Subject: Re: Mobile Pro + NetBSD as a commandline PDA?
To: None <port-hpcmips@netbsd.org>
From: Miles Nordin <carton@Ivy.NET>
List: port-hpcmips
Date: 04/29/2004 15:02:26
>>>>> "fc" == Florian Cramer <cantsin@zedat.fu-berlin.de> writes:

    fc> as a PDA. How good is battery life, suspend/resume support and
    fc> overall robustness with the Mobile Pro?

battery life is 1.5 hours with screen at max brightness, no more than
3 at the dimmest setting.  oh yeah, and you can only change the
brightness in WinCE.

There is no suspend/resume.  Someone put in this whole i386-based APM
emulation spaghetti monstrosity, which will suspend _the cpu only_.
It was surely a neat exercise for learning how to suspend a VR-series
MIPS, but it doesn't turn off the screen backlight, doesn't power down
PC cards, doesn't even sync the disk in case the battery runs out
while suspended.  so, it locks your CPU, but it doesn't actually save
any power.  Then someone else added this ``force-suspend'' feechur
that forces the machine into suspend when the woefully inaccurate
battery guage reads low (meaning only 1/3 of your battery is left, OH
NO!).  You can press the power button to un-suspend it, but then it'll
force-suspend itself again after about five seconds.  so here you are
pressing [power], type a few keys, press [power] again, type a few
keys, trying to shut down your machine cleanly before the power-hungry
suspend state eats up all your battery and loses your work.
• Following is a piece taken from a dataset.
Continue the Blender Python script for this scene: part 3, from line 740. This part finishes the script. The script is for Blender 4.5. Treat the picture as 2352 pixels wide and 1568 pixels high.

Also, while I was excited to have a MobilePro & Microdrive for the
first year i owned it, eventually I came to the conclusion that
Microdrives and NetBSD are *INFURIATING*.  The thing spins up and down
CONSTANTLY.  It drove me nuts.  Often the machine will freeze while
it's spinning up.  and it's not like (1) you try to do something, (2)
drive has to spin up, (3) you wait.  That would be okay.  

It's more like (1) you're writing an email.  (2) you press the 'h' key
in 'the'.  (3) the drive has to spin up. (4) the machine freezes while
the drive spins up, so it doesn't see the ``key up'' event right away,
and software key repeat causes you to type 'thhhe foolish fox thought
the screen backlight was a silly afterthought'.  (5) as you move on to
the next sentence, you realize you have to type backspace.

so, in short, I loved this machine, then grew to hate it.  Don't get
me started on the joys of that @#$%#$ resistive touchscreen.  Also if
you want an alarm clock, won't you need a way the machine can wake
itself up from suspend at a specific time?

-- 
Le fascisme est la dictature ouverte de la bourgeoisie.